Practical playbook: triage checklist for IT teams
- Inventory
- Enumerate all Linux kernels running across Microsoft-managed environments (Azure VMs, AKS nodes, WSL2 hosts, marketplace images).
- Capture kernel version, uname -r, and kernel config where available.
- Map
- Cross‑reference kernel versions and package releases to vendor advisories, distribution trackers, and Microsoft’s CSAF/VEX outputs to determine which images have been attested and which remain unknown.
- Verify
- For each candidate host: lsmod | grep iwlwifi; modinfo iwlwifi; zgrep CONFIG_IWLWIFI /boot/config-$(uname -r); check /lib/firmware for iwl blobs.
- Patch
- Apply vendor-supplied kernel updates (for Azure Linux, apply Microsoft’s provided update; for other distros, apply the distro vendor’s kernel package that includes the upstream fix). Reboot into the patched kernel.
- Monitor
- Tune kernel log monitoring to detect WARN_ON/BUG_ON traces related to the wireless stack and set rapid escalation for kernel oops or device resets.
- Communicate
- For third‑party or marketplace images, coordinate with the image publisher to confirm remediation timelines and include that information in your patch windows.

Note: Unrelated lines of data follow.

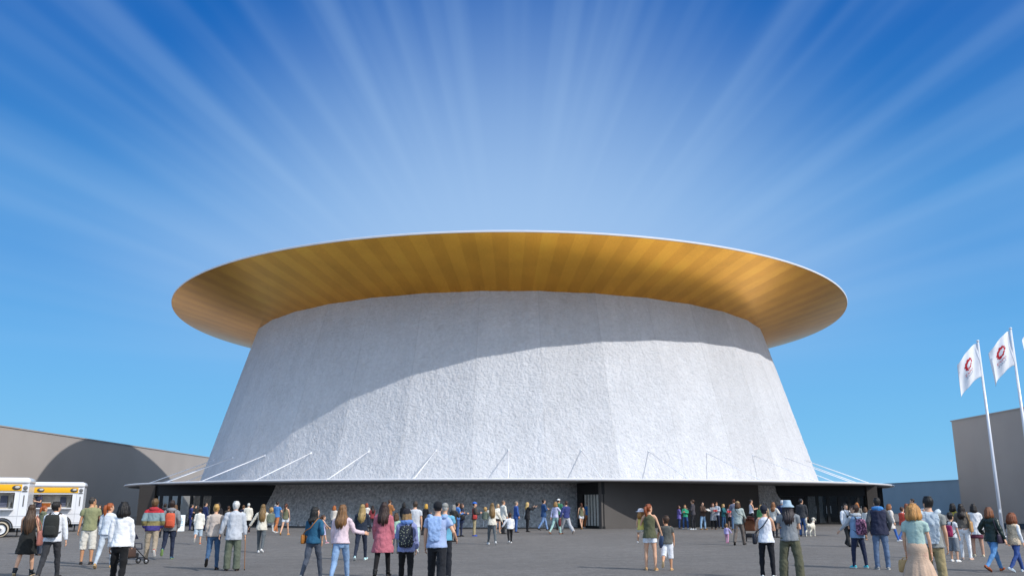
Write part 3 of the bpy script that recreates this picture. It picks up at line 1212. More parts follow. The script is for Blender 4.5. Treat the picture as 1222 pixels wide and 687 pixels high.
def gold(name, c):
    m = bpy.data.materials.new(name)
    m.use_nodes = True
    t = m.node_tree
    b = t.nodes['Principled BSDF']
    b.inputs['Metallic'].default_value = .95
    b.inputs['Roughness'].default_value = .27
    tcg = t.nodes.new('ShaderNodeTexCoord')
    f = tm(t, 'MULTIPLY', tmap(t, tnoise(t, .35, 4, tcg.outputs['Object']), .3, .7, .88, 1.1), tmap(t, tnoise(t, 9, 3, tcg.outputs['Object'], .7), .3, .7, .9, 1.1))
    s_ = t.nodes.new('ShaderNodeVectorMath')
    s_.operation = 'SCALE'
    s_.inputs[0].default_value = c
    t.links.new(f, s_.inputs['Scale'])
    t.links.new(s_.outputs[0], b.inputs['Base Color'])
    bb = t.nodes.new('ShaderNodeBump')
    bb.inputs['Strength'].default_value = .06
    bb.inputs['Distance'].default_value = .05
    t.links.new(tnoise(t, 3., 3, tcg.outputs['Object']), bb.inputs['Height'])
    t.links.new(bb.outputs[0], b.inputs['Normal'])
    return m


bm = NB()
rows = []
rr_ = [RIM - .03, 32.2, 31, 29.8, 28.6, 27.4, 26.2, RT - .6]
for r in rr_:
    z = ZT + (HRIM - ZT) * ((r - RT) / (RIM - RT))
    rows.append([bm.verts.new((r * math.sin(2 * math.pi * k / n), -r * math.cos(2 * math.pi * k / n), z)) for k in range(n)])
for p, q in zip(rows, rows[1:]):
    for k in range(n):
        f = bm.faces.new((p[k], q[k], q[(k + 1) % n], p[(k + 1) % n]))
        f.material_index = k % 2
obj('soffit', bm, [gold('gold_panel_light', (.97, .465, .046)), gold('gold_panel_dark', (.86, .40, .038))], hall, smooth=False)

# canopy ring
RC, ZC = 35.7, 2.86
bm = NB()
prof = [(29.2, ZC - .02), (RC - .35, ZC), (RC, ZC + .06), (RC + .02, ZC + .13), (RC - .03, ZC + .17), (RC - 1.2, ZC + .19), (29.2, ZC + .22)]
rows = []
for r, z in prof:
    rows.append([bm.verts.new((r * math.sin(2 * math.pi * k / n), -r * math.cos(2 * math.pi * k / n), z)) for k in range(n)])
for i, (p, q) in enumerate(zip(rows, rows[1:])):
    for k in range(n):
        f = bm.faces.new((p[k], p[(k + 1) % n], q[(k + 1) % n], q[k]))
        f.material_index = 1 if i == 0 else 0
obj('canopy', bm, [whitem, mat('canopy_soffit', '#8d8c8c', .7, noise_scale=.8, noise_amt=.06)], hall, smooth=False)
# stay rods every ten degrees, with small fixing plates
rodm = mat('white_paint', '#eceef2', .35)
bm = NB()
r1, z1, r2, z2 = 34.3, ZC + .18, wall_r(5.1) - .05, 5.1
tube(bm, [(0, -r1, z1), (0, -r2, z2)], .030, 8)
box(bm, (-.06, -r1 - .10, z1 - .02), (.06, -r1 + .10, z1 + .06), bev=.02)
box(bm, (-.05, -r2 - .02, z2 - .08), (.05, -r2 + .12, z2 + .08), bev=.02)
rod = obj('stay_rod', bm, rodm, hall)
for i in range(36):
    if i == 0: continue
    c = copy_tree(rod, hall)
    c.rotation_euler = (0, 0, R_(i * 10))

# dark entrance blocks under the canopy (hall coordinates: subtract the hall's place)
HX, HY = -CX, -D
blackm = mat('black_metal', '#17181a', .5, noise_scale=1.2, noise_amt=.12)
browm = mat('dark_bronze', '#3a3531', .6, noise_scale=1., noise_amt=.08)
glassm = bpy.data.materials.new('glass')
glassm.use_nodes = True
gb = glassm.node_tree.nodes['Principled BSDF']
gb.inputs['Base Color'].default_value = (.75, .8, .8, 1)
gb.inputs['Roughness'].default_value = .02
gb.inputs['Transmission Weight'].default_value = 1
gb.inputs['IOR'].default_value = 1.45
pale = mat('pale_stone', '#d8d6cc', .8, noise_scale=14., noise_amt=.18, bump=.4, bump_scale=20.)


def entrance(xs, y, x_out, pier_w, side, mulls, ztrans=2.07, ztop=ZC - .035):
    """xs: inner end at the wall; x_out: outer end; glazed front facing the plaza"""
    e = empty('entrance', (0, 0, 0))
    e.parent = hall
    lo, hi = min(xs, x_out), max(xs, x_out)
    bm = NB()
    box(bm, (lo + HX, y + HY, ztrans), (hi + HX, y + .25 + HY, ztop))
    obj('fascia', bm, blackm, e, smooth=False)
    bm = NB()
    a, b_ = sorted((x_out, x_out - side * pier_w))
    box(bm, (a + HX, y - .25 + HY, 0), (b_ + HX, y + .5 + HY, ztop - .004))
    obj('pier', bm, browm, e, smooth=False)
    bm = NB()
    a, b_ = sorted((xs, x_out - side * (pier_w + .003)))
    box(bm, (a + HX, y + .3 + HY, .003), (b_ + HX, y + 7 + HY, .02))
    obj('vestibule', bm, blackm, e, smooth=False)
    fr = NB()
    for m_ in mulls:
        box(fr, (m_ - .10 + HX, y + .02 + HY, .02), (m_ + .10 + HX, y + .20 + HY, ztrans - .003))
    box(fr, (min(mulls) - .099 + HX, y + .035 + HY, .004), (max(mulls) + .099 + HX, y + .185 + HY, .10))
    f = obj('door_frame', fr, blackm, e, smooth=False)
    for p, q in zip(mulls, mulls[1:]):
        bm = NB()
        box(bm, (p + .103 + HX, y + .10 + HY, .103), (q - .103 + HX, y + .115 + HY, ztrans - .006))
        hx_ = q - .16 if p < (lo + hi) / 2 else p + .16
        cyl(bm, (hx_ + HX, y - .02 + HY, .8), (hx_ + HX, y - .02 + HY, 1.35), .022, 8, 1)
        for hz_2 in (.85, 1.3): cyl(bm, (hx_ + HX, y - .02 + HY, hz_2), (hx_ + HX, y + .099 + HY, hz_2), .012, 6, 1)
        obj('glass_door', bm, [glassm, mat('handle_steel', '#b5b6b8', .3, metal=.8)], e, smooth=False)
    return e


def mx(px, y): return ray(px, 615).x * y


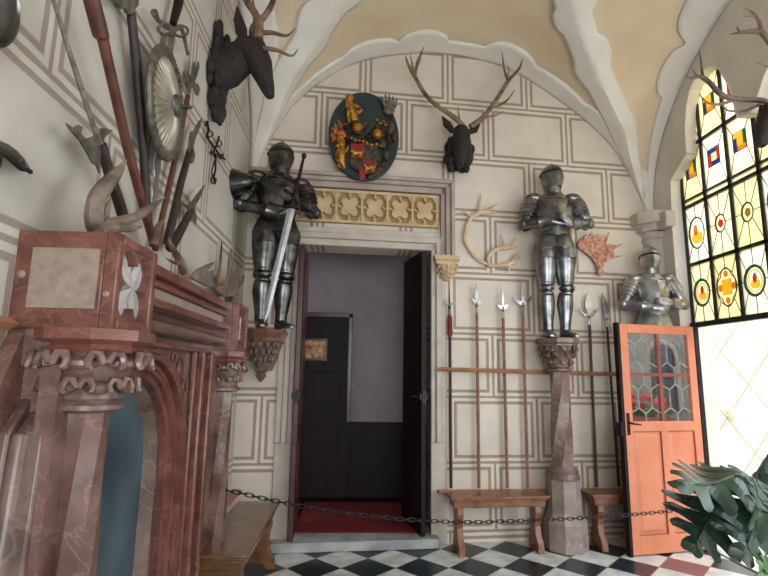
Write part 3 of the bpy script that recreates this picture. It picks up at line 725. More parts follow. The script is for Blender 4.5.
        mb.ball(el, (.062, .062, .062), 14, 8); mb.ball(el+out*.03, (.045, .045, .045), 12, 6)
        w_ = d.cross(f).normalized()
        mb.tube([el+w_*.05*sx-out*.0, el+w_*.066*sx], [.06, .045], 14); mb.build('couter', steel, t)
        mb = MB(R); mb.tube([el+f*.02, el.lerp(wr_, .3), el.lerp(wr_, .7), wr_], [.05, .054, .046, .04], 16); mb.build('vambrace', steel, t)
        g = MB(R); g.tube([wr_-f*.10, wr_-f*.095, wr_-f*.03, wr_+f*.01], [.064, .06, .044, .037], 16)
        g.build('gauntlet_cuff', steel, t)
        g = MB(R); hand(g, wr_+f*.005, hd, pn, -sx); g.build('gauntlet', steel, t, angle=60)
    if not legs:
        return t, R
    for sx, lg in ((-1, pose['l']), (1, pose['r'])):
        hp, kn, an, to = [Vector(a) for a in lg]
        mb = MB(R)   # tasset
        for k in range(3):
            a = hp+P(sx*.008, -.058-.006*k, .0-.036*k); mb.tube([a+P(0, 0, .03), a+P(0, -.006, -.03)], [(.05, .088-.004*k)]*2, 14, upv=(0, 1, 0))
        mb.build('tasset', steel, t, angle=30)
        d = (kn-hp); mb = MB(R)
        mb.tube([hp+P(0, 0, .06), hp, hp+d*.35, hp+d*.7, hp+d*.92], [.098, .108, .102, .084, .070], 18); mb.build('cuisse', steel, t)
        mb = MB(R)
        for k, (o_, r_) in enumerate(((-.055, .067), (0, .070), (.055, .064))):
            c = kn+P(0, -.008, -o_); mb.ball(c, (r_*.95, r_, .036), 16, 7)
        mb.ball(kn+P(0, -.045, 0), (.04, .035, .04), 12, 6); mb.tube([kn+P(sx*.055, 0, 0), kn+P(sx*.075, .0, 0)], [(.045, .05), (.03, .04)], 12); mb.build('poleyn', steel, t)
        d = an-kn; mb = MB(R)
        mb.tube([kn+d*.1, kn+d*.22+P(0, .008, 0), kn+d*.38+P(0, .016, 0), kn+d*.65+P(0, .006, 0), kn+d*.88, an+P(0, 0, -.02)], [.060, .070, .076, .062, .049, .050], 18); mb.build('greave', steel, t)
        fd = (to-an); fd.z = 0; fl_ = fd.length; fd.normalize(); mb = MB(R)
        a0 = Vector((an.x, an.y, 0)); vs = []
        for u, hw, hh in ((-.06, .03, .055), (-.045, .04, .085), (0, .045, .10), (.05, .047, .085), (.10, .05, .062), (.15, .05, .048), (.19, .042, .036), (.225, .02, .02)):
            vs.append((u, hw, hh))
        sdv = Vector((-fd.y, fd.x, 0)); n = 12; V = []; Fs = []
        for (u, hw, hh) in vs:
            for k in range(n):
                th = 2*PI*k/n; z = hh*.5+hh*.5*math.sin(th); V.append(a0+fd*u+sdv*hw*math.cos(th)+P(0, 0, max(0, z)))
        for i in range(len(vs)-1):
            for k in range(n): Fs.append((i*n+k, i*n+(k+1) % n, (i+1)*n+(k+1) % n, (i+1)*n+k))
        Fs += [tuple(range(n-1, -1, -1)), tuple(range((len(vs)-1)*n, len(vs)*n))]
        mb.add(V, Fs); mb.build('sabaton', steel, t, angle=60)
    mb = MB(R); mb.rings([(0, .01, .86, .12, .09), (0, .01, .98, .14, .105)], 20); mb.build('mail_brayette', 'black', t)
    return t, R
legs = dict(l=((-.088, .0, .90), (-.092, -.01, .50), (-.085, .02, .09), (-.13, -.3, 0)), r=((.088, 0, .90), (.085, -.01, .50), (.075, .02, .09), (.12, -.3, 0)))
armour('suit_of_armour', 'tall grey steel suit of armour standing on the twisted pillar, hands at its waist', (pcx-.0, pcy-.02, 1.965), math.radians(-4), 1.0, 'steel',
    dict(L=((-.205, .0, 1.42), (-.285, -.02, 1.17), (-.075, -.20, 1.15), (.10, -.02, -.01), (0, 1, -.3)), R=((.205, 0, 1.42), (.325, .0, 1.19), (.10, -.20, 1.12), (-.08, -.05, .06), (0, 1, -.3)), hyaw=.12, hpit=-.05, **legs))
b2 = Vector((-.765, 4.52, 1.965))
t2, R2 = armour('suit_of_armour', 'dark suit of armour on the wall corbel holding a great sword, left of the doorway', b2, math.radians(24), .955, 'steeld',
    dict(L=((-.205, 0, 1.42), (-.30, .0, 1.15), (-.03, -.22, 1.03), (.11, -.04, .04), (0, .5, 1)), R=((.205, 0, 1.42), (.30, -.03, 1.17), (.10, -.26, 1.16), (-.07, -.08, .07), (-.2, .6, -.6)), hyaw=-.05, hpit=.12, **legs), wide=1.18)
b3 = (3.05, by(3.05, .265), 2.125-.93*.93)
pz = b3[2]+.93*1.0
mb = MB(); mb.lathe([(.17, 0), (.17, .3), (.13, .38), (.13, 1.7), (.15, 1.78), (.17, 1.9), (.17, pz-.06)], (b3[0]-.02, b3[1]+.09, 0), 8, sq=1)
mb.build('stone_pedestal', 'stone', label='stone pedestal behind the salmon red door under the half armour', cat='pedestal', smooth=False)
t3, R3_ = armour('half_armour', 'bright half armour with closed helmet above the salmon red door', (b3[0], b3[1], b3[2]), math.radians(-8), .93, mat('bright_armour_steel', (140, 142, 146), (186, 188, 192), 9, .32, metal=.9, bump=.06, bscale=18),
    dict(L=((-.205, 0, 1.42), (-.33, -.02, 1.16), (-.09, -.22, 1.10), (.1, -.02, .0), (0, 1, -.2)), R=((.205, 0, 1.42), (.33, -.02, 1.16), (.10, -.235, 1.15), (-.1, -.02, .01), (0, 1, -.2)), hyaw=-.15), legs=False, wide=.96)
# vamplate (black cone) beside the corner armour
q = ay(234, 183, 4.3)
t = thing('vamplate', 'black funnel shaped lance guard on the left wall by the elbow of the corner armour', 'lance guard', (LX, 4.3, q.z))
RV = Matrix.Rotation(math.radians(8), 3, 'Y') @ Matrix.Rotation(math.radians(90), 3, 'Y')
mb = MB()
a = ay(231, 183, 4.3); b = ay(250, 181, 4.3)
d = (b-a).normalized(); 
mb.tube([a, a+d*.012, a+d*.03, a.lerp(b, .6), b, b+d*.02], [.115, .135, .128, .095, .07, .05], 24); mb.build('cone', mat('black_japanned_metal', (10, 10, 12), (20, 20, 22), 8, .22, metal=.3, coat=.6), t)
mb = MB(); mb.tube([b, b+d*.05, (b.x+.06, 4.45, b.z)], .02, 8); mb.tube([(LX, 4.3, a.z), a+d*.02], .012, 8); mb.build('bracket', 'iron', t)

# great sword of the corner armour
t = thing('great_sword', 'long two-handed sword held point down by the corner armour', 'sword', ay(265, 321, 4.22))
A = ay(264.5, 322, 4.22); G = ay(293, 208, 4.20); Pm = ay(304, 156, 4.18)
A.z = max(A.z, 2.0)
ax = (Pm-A).normalized(); sd = ax.cross(Vector((0, 1, 0))).normalized()
mb = MB(); Gd = A+ax*((G-A).length)
w = .028
fr_ = Vector((0, 1, 0)); fr_ = (fr_-ax*fr_.dot(ax)).normalized()
def diamond(mb, P0, P1, w0, w1, th):
    vs = []
    for p, ww in ((P0, w0), (P1, w1)):
        vs += [p+sd*ww, p+fr_*th, p-sd*ww, p-fr_*th]
    mb.add(vs, [(0, 1, 5, 4), (1, 2, 6, 5), (2, 3, 7, 6), (3, 0, 4, 7), (3, 2, 1, 0), (4, 5, 6, 7)])
diamond(mb, A, A+ax*.08, .004, .024, .003); diamond(mb, A+ax*.08, Gd, .024, .032, .005); mb.build('blade', mat('blade_steel', (150, 152, 152), (180, 182, 184), 12, .45, metal=.55), t, smooth=False)
mb = MB(); mb.tube([Gd+sd*.19, Gd+sd*.12-ax*.01, Gd, Gd-sd*.12+ax*.01, Gd-sd*.19-ax*.0], [.010, .008, .012, .008, .010], 8)
for s_ in (-1, 1): mb.tube([Gd+fr_*.05*math.sin(k*PI/6)*s_+ax*(.0)+sd*(.06*math.cos(k*PI/6)) for k in range(7)], .006, 6)
for s_ in (-1, 1): mb.ball(Gd+sd*.19*s_, .016, 8, 6)
mb.build('crossguard', 'iron', t)
mb = MB(); mb.tube([Gd, Gd.lerp(Pm, .5), Pm-ax*.03], [.014, .017, .012], 10); mb.build('grip', 'woodk', t)
mb = MB(); mb.ball(Pm, (.022, .022, .03), 10, 8); mb.build('pommel', 'iron', t)
# corbel under the corner armour
bc = b2.copy(); b2 = Vector((-.86, 4.66, 1.965))
cb = thing('wall_corbel', 'carved red stone corbel with pointed drop under the corner armour', 'corbel', (b2.x, b2.y+.1, 1.50))
mb = MB()
def hexs(mb, z0, z1_, r0, r1):
    c = (b2.x, b2.y, 0); vs = []
    for z, r in ((z0, r0), (z1_, r1)):
        for a in (200, 250, 290, 340): vs.append((c[0]+r*math.cos(math.radians(a)), c[1]+r*math.sin(math.radians(a)), z))
        vs += [(c[0]+r, by(c[0]+r, 0), z), (c[0]-r, by(c[0]-r, 0), z)]
    n = 6; mb.add(vs, [tuple(range(n))[::-1], tuple(range(n, 2*n))]+[(i, (i+1) % n, (i+1) % n+n, i+n) for i in range(n)])
hexs(mb, 1.93, 1.965, .185, .19); hexs(mb, 1.89, 1.93, .16, .18); hexs(mb, 1.865, 1.89, .165, .165); mb.build('shelf', 'marble2', cb, smooth=False)
mb = MB(); hexs(mb, 1.70, 1.865, .085, .145); hexs(mb, 1.60, 1.70, .045, .085); mb.build('bracket', 'marbleb', cb, smooth=False)
mb = MB()
for row, (z, r) in enumerate(((1.83, .14), (1.765, .12), (1.70, .095))):
    for i in range(7):
        a = math.radians(190+i*160/6+10*(row % 2)); mb.ball((b2.x+r*math.cos(a), b2.y+r*math.sin(a), z), (.022, .022, .03), 8, 5)
mb.lathe([(.012, 1.50), (.05, 1.555), (.035, 1.575), (.06, 1.60), (.05, 1.63)], (b2.x, b2.y-.02, 0), 8); mb.build('carved_leaves', 'marbleb', cb)

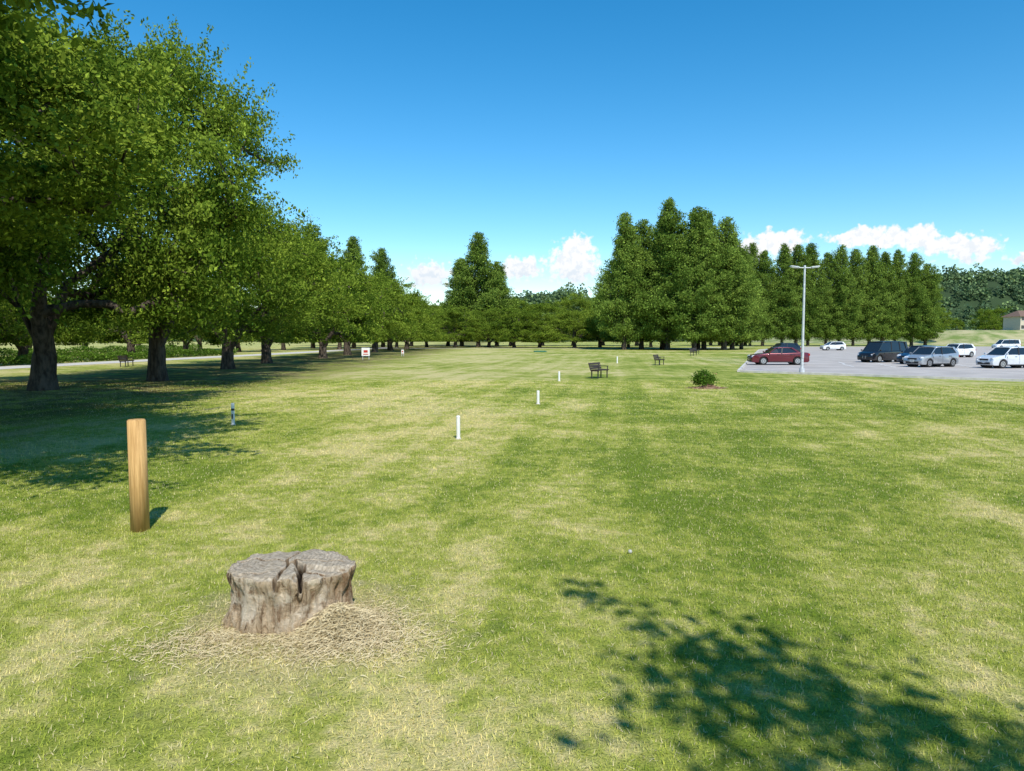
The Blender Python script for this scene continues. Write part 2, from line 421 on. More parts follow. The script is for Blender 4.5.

Final assessment and next steps
Microsoft’s MSRC attestation that Azure Linux includes the open‑source library and is therefore potentially affected is authoritative for that product and represents a meaningful step toward transparent, machine‑readable vulnerability mapping. Customers running Azure Linux should treat Microsoft’s advisory as a high‑priority remediation signal and apply the published fixes as directed.However, that attestation is not a universal exclusion for all Microsoft products. Because kernel drivers and modules are included on a per‑build basis, other Microsoft artifacts (linux‑azure kernels, WSL2 kernels, Marketplace images, AKS node images, partner appliances) remain potential carriers until Microsoft or the image publisher explicitly attests otherwise or until your own artifact inspection proves clean. Organizations must therefore rely on artifact‑level verification, SBOMs and automated processing of CSAF/VEX outputs as they become available.
Actionable next steps:
- Patch Azure Linux instances immediately following Microsoft’s guidance.
- Run the verification checklist across Linux kernels in your estate and automate the checks against CSAF/VEX attestation files.
- Treat the absence of attestations for other Microsoft products as unknown status and verify those artifacts independently.
Microsoft’s transparency work — publishing CSAF/VEX attestation files and promising to update CVE mappings as its inventory expands — materially improves the ability to automate and prioritize remediation. Still, every organization must maintain its own artifact inventory and evidence chain: product‑scoped attestations are one tool in a broader vulnerability management toolbox, not a substitute for per‑artifact verification and prompt patching.